O Brother, Where Art Thou?

In his fifth collaboration with the Coens, Deakins added his own touch of Americana within this imaginative adaptation of Homer's The Odyssey. The idea was for a general sepia tone, but Deakins also dreamed of vibrant blues that would draw its inspiration from hand-tinted pictures. To achieve this look, Deakins abandoned chemical color timing and experimented with test footage in the burgeoning technologies of digital color correction. O Brother Where Art Thou? became the first feature film to be entirely color corrected in this process, which has since become industry standard. You can hear more about this in the documentary Side by Side. But above, you can see Deakins' concept for the colors play out in conjunction with his masterful skills in framing to fluidly capture action. Note the colors and how the characters glide in and out of frame in this scene’s final moments. In a word: it’s perfection.

The Village

Deakins’ lone collaboration with M. Night Shyamalan produces – to no one’s surprise – the richest-looking Shyamalan misdirection opera in the director’s 20-year career. The whole movie is gorgeous, a rustic period thriller with ample secrets to hide. But Shyamalan’s designation of red as “the bad color” unleashes a passion in Deakins, which he brilliantly funnels into an aerial shot hovering over Bryce Dallas Howard, conveying the staggering amount of danger her blind character finds herself in without saying a single word.

The Assassination of Jesse James by the Coward Robert Ford

Rarely has Deakins been assigned to shoot a Western. And yet, one look at his approach to the wide-open expanse of Andrew Dominik’s breathtaking Jesse James, and even the least-trained eye realizes frontier America was meant to be photographed in majestic golden tones by the gifted British cinematographer. Choosing one shot to highlight in Jesse James is a fool’s errand, and yet, for the benefit of this exercise, I’ll mention this fascinating shot of doctors photographing Jesse’s corpse … hammering home the point that, even in death, the outlaw existed as a larger-than-life reflection in the public’s curious eye.


It's a coincidence that animated films have gotten more beautiful in the time that Deakins has been working, but only a little-- he's done work as a consultant on Rango, How To Train Your Dragon and other gorgeous efforts.

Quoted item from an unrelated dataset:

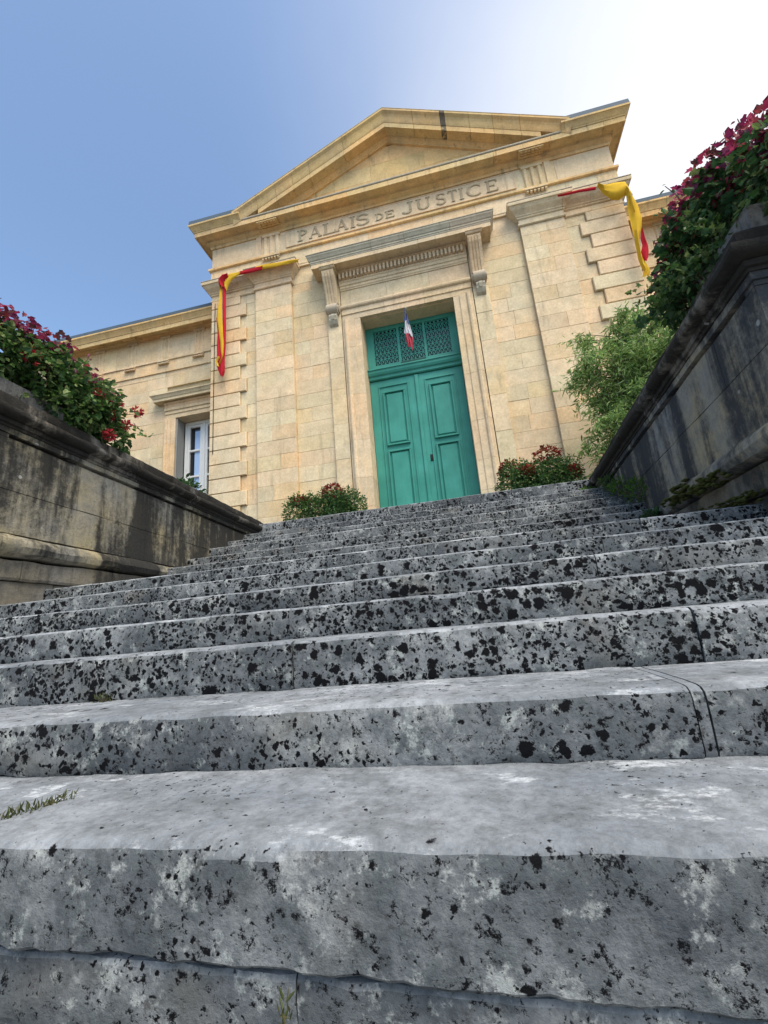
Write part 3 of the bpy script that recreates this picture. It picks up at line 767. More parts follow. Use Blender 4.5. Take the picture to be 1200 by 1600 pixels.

His best contribution to animation, though, is Wall-E, with both the ravaged vistas of Earth and the gleaming space world of the Axiom coming to vivid life under Deakins' guidance. The most beautiful sequence, Wall-E and Eve's dance through space, has both the ache of romance and the loneliness of space-- two robots able to connect better than actual humans can.

True Grit

When I first saw True Grit, Roger Deakins' name earned an actual cheer from the audience in the theater. I’ve never seen that for a cinematographer before, but as one of America’s greatest—if not the greatest—cinematographers, Deakins was destined to shoot Westerns. I’ve actually wept over the lapsing landscapes he captured in this movie, one giving way to another and another displaying the majesty of untamed America. But the best moment is more kinetic. While the action of this final showdown is expertly captured, my favorite moment is the wide shot of Ned and Rooster from LaBoeuf’s perspective just after he’s fired his shot. Deakins’ distance here forces us to hold our breaths with Mattie and LaBoeuf. We’re so far away we must wait to see if the day is saved, if the man will fall.


With any fight scene due credit must be given to the choreographer, and this tight fistfight with occasional gunfire between James Bond (Daniel Craig) and Silva henchman Patrice (Ola Rapace) is certainly thrilling for that reason, but it’s Deakins’ photography that takes it to a whole new level. The camera slowly creeps in as the battle gets more extreme, adding even more pressure to the already-tense scene, and the silhouettes lost in the floating jellyfish helps the audience get lost in the fight, but also does a great job keeping the characters identifiable.